Bazı koleksiyonerler ellerindeki birikimi oluşturdukları kurumlar aracılığıyla kamuoyuna sunarken bazı koleksiyonerler de ekonomik krizler nedeniyle servetlerini ve ellerindeki sanatsal birikimi yitirdiler. İnsanlar gidip onlara sattıkları yapıtları çok farklı fiyatlardan geri almak zorunda kaldılar. Bu da bir güven sorunu doğurdu.
Bu oluşumların hiçbirisi
Türkiye'de somut, kalıcı bir piyasa kurmaya yetmedi. İşte böyle bir ortamda şimdi Sotheby's yeni bir girişimde bulunuyor. Çok muhtemeldir ki, gerçek bir piyasa ve fiyat politikası bugünden sonra devreye girecektir. Şimdi soru şu: Bu uluslararası kuruluş, ne oldu da, ansızın Türk sanatıyla ilgilenmeye başladı?
SANATLA DÜNYAYI YAKALAMAK
Bu sorunun birçok yanıtı var. Aralarında en önemlisini bence günümüz Türk görsel sanatının niteliği meydana getiriyor.

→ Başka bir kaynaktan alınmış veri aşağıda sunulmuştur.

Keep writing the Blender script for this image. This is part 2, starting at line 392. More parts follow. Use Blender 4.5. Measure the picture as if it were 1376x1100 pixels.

Ben yıllardır bu işle ilgilenen birisiyim ve sadece eleştiri yazmakla kalmadım.
Çeşitli dönemlerde sergiler düzenledim. Bu alanın önde gelen kurumlarında danışmanlık yaptım, hâlâ da o görevlerim devam ediyor.
Günümüz sanatının özellikle Avrupa ve Amerika'daki konumunu, sorunlarını yakından bilirim. Profesyonel olarak yaptığım işlerimden birisi budur.
O açılardan bakınca, şimdi Türkiye'de üretilen sanatın düzeyiyle Batıda ortaya koyulan sanatın düzeyi arasında nitelik bakımından neredeyse hiçbir fark olmadığını birçok kez belirttim. Bir daha vurgulayayım:
Türkiye'nin dünyayı kültürel planda ilk defa bir 'eşzamanlılık' içinde yakaladığını hatta imkan bulursa ona katkı yapabilecek güçte olduğunu söylemek gerekir.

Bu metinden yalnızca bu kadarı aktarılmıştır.